Showing posts with label Architecture. Show all posts
Showing posts with label Architecture. Show all posts

Wednesday, June 3, 2009

Peck Mural Tour of Washington DC

Last weekend, Cultural Tourism DC sponsored a bunch of tours around town. One of them was a mural tour led by artist G. Byron Peck.

If you notice a mural in the city, there is a good chance Peck did it. Pictured is the Duke Ellington mural on the True Reformer Building on U Street.

Appropriate that the mural ended up on the True Reformer Building, since it was in that building that Ellington had his first paying gig. He made 25 cents according to our guide.

Also on the tour was the Black Family Reunion Mural up 14th street, the Mayan Mural on Florida and 18th, the Columbia Heights Mural on 14th and Clifton, and the Dupont Circle Fountain Mural on Connecticut.

Truth be told, I skipped out after the first two. A tour has to be really good to keep me herded along with the crowd. It was all moving a bit slow, all the more so because one of the volunteers along for the ride kept interjecting.

Also, while I liked the murals, I didn't love them. All of Peck's murals have a very graphic quality to them. I prefer work that is a little more organic. More importantly, I found them a little topically bland. There was little passion and no controversy. Undoubtedly, the fact that many were painted with support from large organizations, like McDonalds, contributed to that.

Wednesday, February 11, 2009

Chinatown Gate in Washington, DC

Washington DC has a pretty sad little Chinatown. It's basically a strip of chain stores and restaurants that also have their names written in Chinese.

However, Chinatown does have one cool thin - the Chinatown Friendship Arch. The arch was designed by local architect Alfred H. Liu.

It was erected as a joint project between DC and our sister city - Beijing. It is supposedly the largest single span archway of its kind in the world.

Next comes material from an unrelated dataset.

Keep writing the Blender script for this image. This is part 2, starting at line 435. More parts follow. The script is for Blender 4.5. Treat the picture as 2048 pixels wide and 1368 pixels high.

It is one of DC's more colorful pieces of public art.

Sunday, October 5, 2008

London's Sci Fi Architecture

This photo really sums up London for me. To the left is the Tower Bridge. It was built in 1894 and crosses the Thames River right next to the Tower of London (circa 1078). It is, in short, the London you imagine from literature and high school history.

The kooky toppled over egg to the right is the London City Hall (circa 2002). It is like something out of Gattaca. These incongruous pairings are found all over the city. It feels a bit like Londoners are screaming out, "Look! We're modern, we're hip! It's not just Dickens and Jack the Ripper you know!"

Me thinks Londoners doth protest too much. Unlike Mexico City, where the different eras somehow work together, in London it is startling. In London's defense, I must point out that much of the city was destroyed during The Blitz and so it isn't as though they knocked down gorgeous old historic buildings to put up their (often egg shaped) futuristic experiments.

I was expecting to be transported back into a Dickens novel and ended up in a 1950s sci fi television show. Beam me up Scotty.